Of course, so did I! I spent years wondering the same thing—wondering why I couldn’t settle for what seemed okay for the rest of the populous: a 9 to 5 job working in an office, buying a house, getting married, having kids, and all the rest. But as a Four, it didn’t quite work out for me. Not that Fours don’t do any of those things, but we seldom do all of them—and whatever we do, we don’t do it unreflectively. It’s just not in our nature. It’s one of the things I really like about being a Four: the fact that I can’t help but take the time (and spend the effort) to really work out the ramifications of what I’m doing. I may not always work it out correctly, but I’m always engaged in the process. Afterwards, I’m willing to take responsibility for my choices. And I think that this is something I see in a lot of Fours: when we make decisions, there’s not a lot of second-guessing. We think about things, decide what to do, and then take the consequences, good or bad.

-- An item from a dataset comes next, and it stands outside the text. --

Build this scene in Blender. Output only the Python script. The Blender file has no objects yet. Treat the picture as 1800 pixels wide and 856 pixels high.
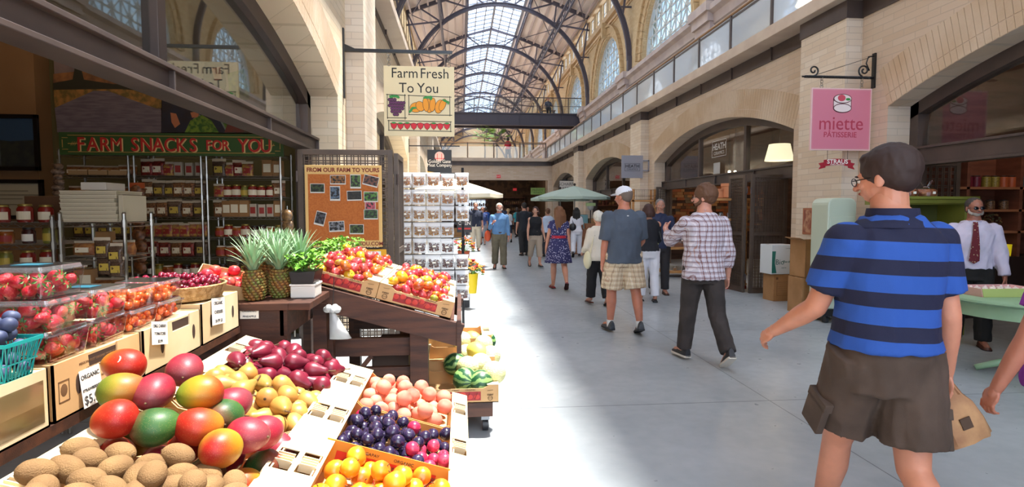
import bpy, bmesh, math, random
from mathutils import Vector, Matrix, Euler, noise as mnoise
R = random.Random(7)
PI = math.pi
SC = bpy.context.scene
COL = SC.collection
# ---------------------------------------------------------------- camera
cam_d = bpy.data.cameras.new('camera'); CAM = bpy.data.objects.new('camera', cam_d); COL.objects.link(CAM)
cam_d.sensor_width = 36; cam_d.lens = 20.0; cam_d.clip_start = .05; cam_d.clip_end = 400
YAW, PITCH = math.atan(.09), math.atan(.06)
CAM.location = (0, 0, 1.6); CAM.rotation_euler = (PI/2-PITCH, 0, -YAW)
SC.camera = CAM
CR = CAM.rotation_euler.to_matrix(); EYE = Vector((0, 0, 1.6))
def P(px, py, Y=None, X=None, Z=None):
    d = CR @ Vector(((px-900)/1000, -(py-428)/1000, -1))
    if Y is not None: t = Y/d.y
    elif X is not None: t = X/d.x
    else: t = (Z-1.6)/d.z
    return EYE + d*t
# ---------------------------------------------------------------- world, sun, exposure
W = bpy.data.worlds.new('sky'); SC.world = W; W.use_nodes = True
wn = W.node_tree; wn.nodes.clear()
wo = wn.nodes.new('ShaderNodeOutputWorld'); wb = wn.nodes.new('ShaderNodeBackground')
wt = wn.nodes.new('ShaderNodeTexCoord'); wno = wn.nodes.new('ShaderNodeTexNoise'); wr = wn.nodes.new('ShaderNodeValToRGB')
wno.inputs['Scale'].default_value = 2.2; wno.inputs['Detail'].default_value = 5
wr.color_ramp.elements[0].position = .42; wr.color_ramp.elements[0].color = (.50, .70, 1, 1)
wr.color_ramp.elements[1].position = .6; wr.color_ramp.elements[1].color = (.97, .98, 1, 1)
wn.links.new(wt.outputs['Generated'], wno.inputs['Vector']); wn.links.new(wno.outputs['Fac'], wr.inputs['Fac'])
wn.links.new(wr.outputs['Color'], wb.inputs['Color']); wn.links.new(wb.outputs['Background'], wo.inputs['Surface'])
wb.inputs['Strength'].default_value = 5.0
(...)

The difficulty for modern Fours is that a lot of us are searching for the kind of context that doesn’t seem to exist in modern society—for a transformative role that involves the transmutation of intense emotions or sexual energy. That’s why we see so many artists, actors, and depth psychologists that are Fours. But there’s something missing (!) from these roles—something deeper and more basic. Perhaps it is part of the lost feminine mysteries, with their temple dancers, high priestesses, and mystics.
Whatever it is, it’s not part of the dominant paradigm these days. And that’s why we see it as missing: because it is missing! We’ve lost something in modern life, something deep and mystical and real. It can be found, but it takes a something of a quest to find it, because it’s not right around the corner.
Fours, like Eights, need something to commit to, something that is truly worthy of our time and energy. When we get committed, we get totally committed, and it can’t be to projects, people, or organizations that we don’t respect. This stuff about Fours coming to terms with “ordinary life”; yes, it’s true, that we need to be able to come to terms with certain things, but sometimes at enneagram events, I’ve felt like people were sort of trying to rub my nose in it—trying to say that I just need to suck it up and settle down to what passes for normality these days. But that kind of prescription doesn’t work for a Four; it only makes us pull away, because we know that other people just don’t understand. As for equanimity: yes, another fine quality, especially if it means the eye within the center of the storm, because that is something I can relate to. But often, it seems to be interpreted as “getting over it”—you know, just letting go of all that intense emotion so you feel nice and calm—so we’re back to transforming Fours into Nines again. (Good luck with that project; it never worked for me.)
I’ll admit that I am attracted to intense experiences, but I don’t see anything neurotic about that; intense experiences are often transformative experiences, and I am drawn to transformation—for better or worse. Transformation sometimes causes deep suffering, and I can’t say I like that part; but I do see benefit in opening to experiences that allow me to throw off unwanted inner baggage. This is different from being melodramatic, although I’m guessing that authentic (but transformative) suffering and melodrama can look much the same from the outside. SP Fours make a clear distinction between the two; we have a distaste for melodrama, being the most practical of our type. Our inner sensitivity tends to be well-disguised. I put on a good show most of the time in the interests of meeting other people’s expectations. That’s okay; it’s a good discipline, as long as I can let my hair down when I’m by myself or with close friends.